Question 2.11: The pin-jointed planar truss shown in Fig. 1a is to be made ......
The pin-jointed planar truss shown in Fig. 1a is to be made of three steel two-force members and support a single vertical load P = 1.2 kips at joint B. The locations of joints A and B are fixed, but the vertical position of joint C can be changed by varying the lengths L_1 and L_3. For the steel truss members, the allowable stress in tension is (σ_T)_{\text{allow}} = 20 ksi, the allowable stress in compression is (σ_C)_{\text{allow}} = 12 ksi, and the weight density is 0.284 lb/in³. You are to consider truss designs for which the vertical member AC has lengths varying from L_1 = 18 in. to L_1 = 50 in.
(a) Show that, if each member has the minimum cross sectional area that meets the strength criteria stated above, the weight W of the truss can be expressed as a function of the length L_1 of member AC by the function that is plotted in Fig. 1b. (b) What value of L_1 gives the minimum-weight truss, and what is the weight of that truss?
Plan the Solution The member forces F_1, F_2, and F_3 can be related to the applied force P by writing equilibrium equations for joints B and C.
The length L_1, which determines the geometry of the triangle ABC, will enter into the expressions for these forces. Next we can use allowable-stress design to determine expressions for the cross-sectional areas of the bars. Finally, we can write an expression for the total weight of the truss as the sum of the weights of its three members, an expression that will contain the design variable L_1; then evaluate this expression over the specified range 18 in. ≤ L_1 ≤ 50 in.
Truss Geometry: The length L_2 is constant, L_2 = 30 in., and, from Fig. 1, the length L_3 is given by
L_3 = \sqrt{(24 in.)^2 + (L_1 – 18 in.)^2} (1)
Equilibrium:
By drawing free-body diagrams of joints B and C and writing equilibrium equations, we can show that the following formulas relate member forces F_1, F_2, and F_3 to the load P:
F_1 = \frac{(L_1 – 18 in.)P} {L_1} , F_2 = \frac{(30 in.)P }{L_1} , F_3 = -\frac{ L_3P} {L_1} (2)
Allowable-Stress Design Constraints: The allowable-stress criterion, Eq. 2.28, leads to the following three equations for the minimum areas that are required to carry the member forces given in Eqs. (2):
σ_{\text{allow}} = \frac{σ_Y} {FS}, or \tau _{\text{allow}} = \frac{\tau Y} {FS} (2.28)
A_1 = \frac{F_1}{(σ_T)_{\text{allow}}}, A_2 = \frac{F_2}{(σ_T)_{\text{allow}}}, A_3 = \frac{|F_3|}{(σ_T)_{\text{allow}}} (3)

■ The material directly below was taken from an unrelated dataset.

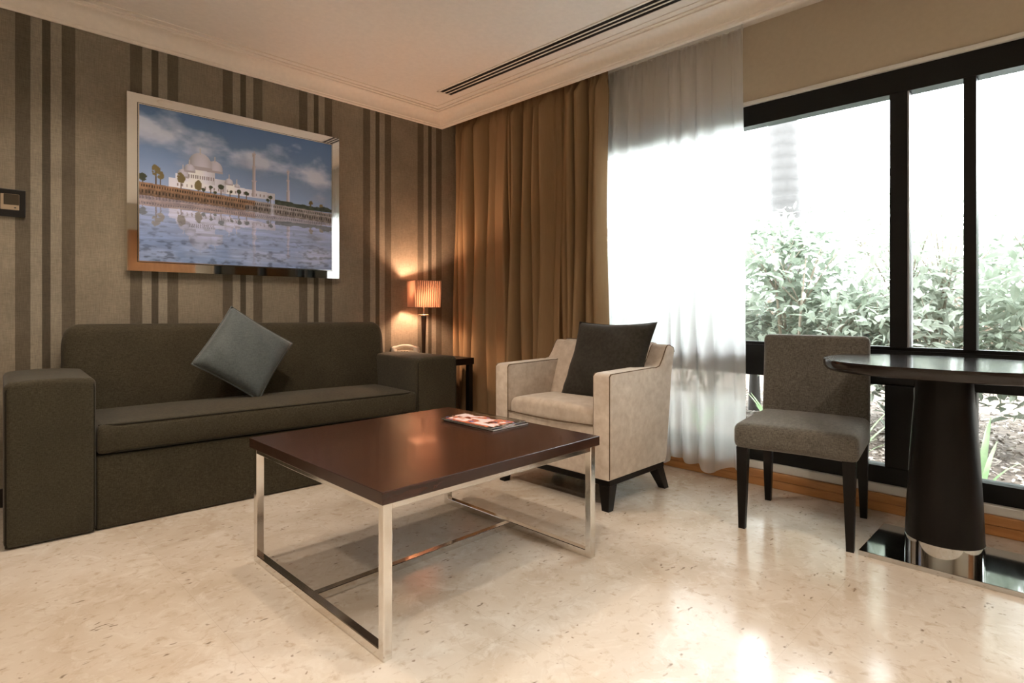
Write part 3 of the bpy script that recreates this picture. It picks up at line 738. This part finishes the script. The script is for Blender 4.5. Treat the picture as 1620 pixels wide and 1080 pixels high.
# ------------------------------------------------------------ framed picture
px0, px1, pz0, pz1, py = .722, 1.962, 1.146, 2.112, YW - .004
pic = tag(empty('framed_picture', ((px0 + px1) / 2, YW, pz0)), 'large mirror framed print of a white domed palace across blue water', 'picture')
fwid = .056; yo, yi = YW - .040, YW - .034
def quadring(o, i, yo_, yi_):   # o,i = (x0,x1,z0,z1)
    vs = [(o[0], yo_, o[2]), (o[1], yo_, o[2]), (o[1], yo_, o[3]), (o[0], yo_, o[3]), (i[0], yi_, i[2]), (i[1], yi_, i[2]), (i[1], yi_, i[3]), (i[0], yi_, i[3])]
    return vs, [(0, 1, 5, 4), (1, 2, 6, 5), (2, 3, 7, 6), (3, 0, 4, 7)]
mb = MB(); O = (px0, px1, pz0, pz1)
def ins(o, d): return (o[0] + d, o[1] - d, o[2] + d, o[3] - d)
mb.add(*quadring(O, ins(O, .004), YW - .001, YW - .040)); mb.add(*quadring(ins(O, .004), ins(O, fwid - .004), YW - .040, YW - .040))
mb.add(*quadring(ins(O, fwid - .004), ins(O, fwid), YW - .040, YW - .030))
rel(mb, pic).build('frame', M['mirror'], pic)
I = ins(O, fwid - .001)
mb = MB(); mb.add(*quadring(I, ins(I, .005), YW - .0425, YW - .0425)); mb.add(*quadring(I, I, YW - .0425, YW - .03)); mb.add(*quadring(ins(I, .005), ins(I, .005), YW - .0425, YW - .03))
rel(mb, pic).build('inner_lip', M['chrome'], pic)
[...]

Minimum-Weight Optimal Design: The total weight of the truss is the sum of the weights of its three members:
W = γV = γ(A_1L_1 + A_2L_2 + A_3L_3) (4)
Figure 1b is a plot of Eq. (4), evaluated as follows:
1. Select a value for L_1, starting with L_1 = 18 in., and use Eq. (1) to determine L_3.

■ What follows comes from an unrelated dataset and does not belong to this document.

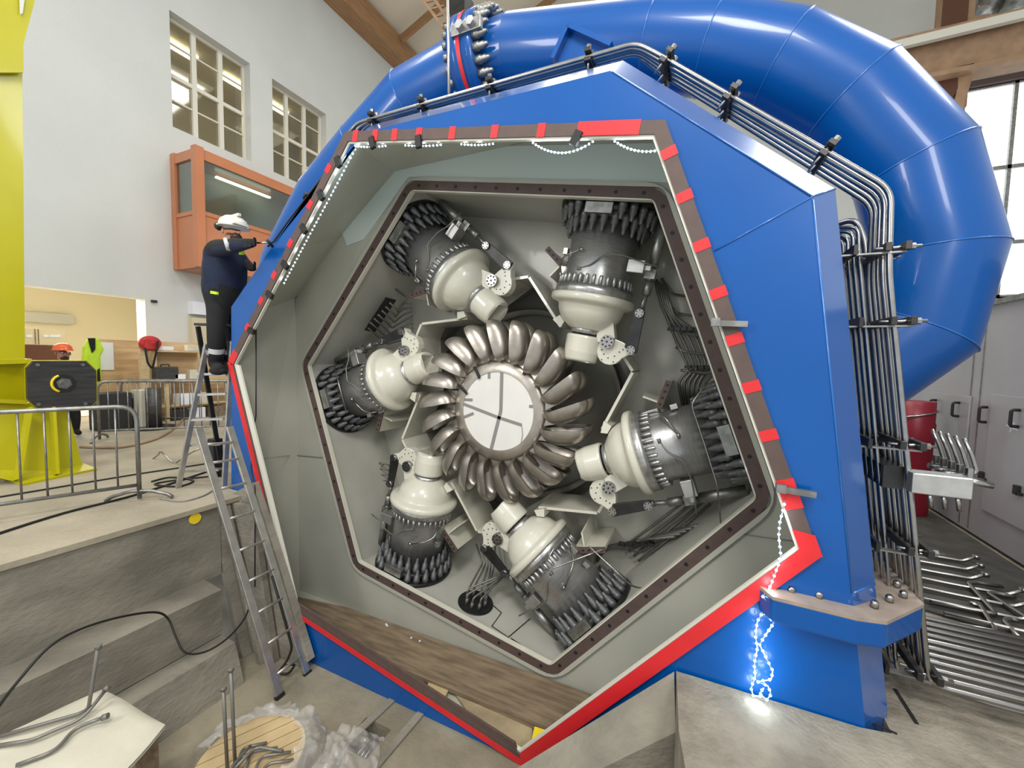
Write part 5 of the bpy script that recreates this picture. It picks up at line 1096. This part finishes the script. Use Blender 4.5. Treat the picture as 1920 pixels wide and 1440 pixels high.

2. Use Eq. (2) to evaluate the corresponding values of the three member forces.
3. Use Eq. (3) to determine the resulting cross-sectional areas required to meet the stated allowable-stress criteria.
4. Finally, use Eq. (4) to evaluate the weight of the truss that corresponds to the given value of L_1.
5. Repeat Steps (1) through (4) for about fifty values of L_1 in the given range 18 in. ≤ L_1 ≤ 50 in. These values of the function W (L_1) are plotted in Fig. 1b.
A spreadsheet computer program was used to carry out the computations in the above optimal-design solution and to plot the curve of the objective function (weight W) versus the design variable (length L_1).
From Fig. 1b, the optimal design (i.e., the minimum-weight design) is the design for which
L_1 = 30.0 in.
and the corresponding minimum weight is
W_{min} = 1.40 lb
Review the Solution From the plot of the weight function, W(L_1), we can see how the weight depends on the configuration of the truss. The optimum truss configuration is close to that shown in Fig. 1. With L_1 = 30 in., the tension in member (2) and the compression in member (3) each has a significant vertical component that acts to support load P; yet, the lengths L_1 and L_3 are not so long as to make the truss excessively heavy.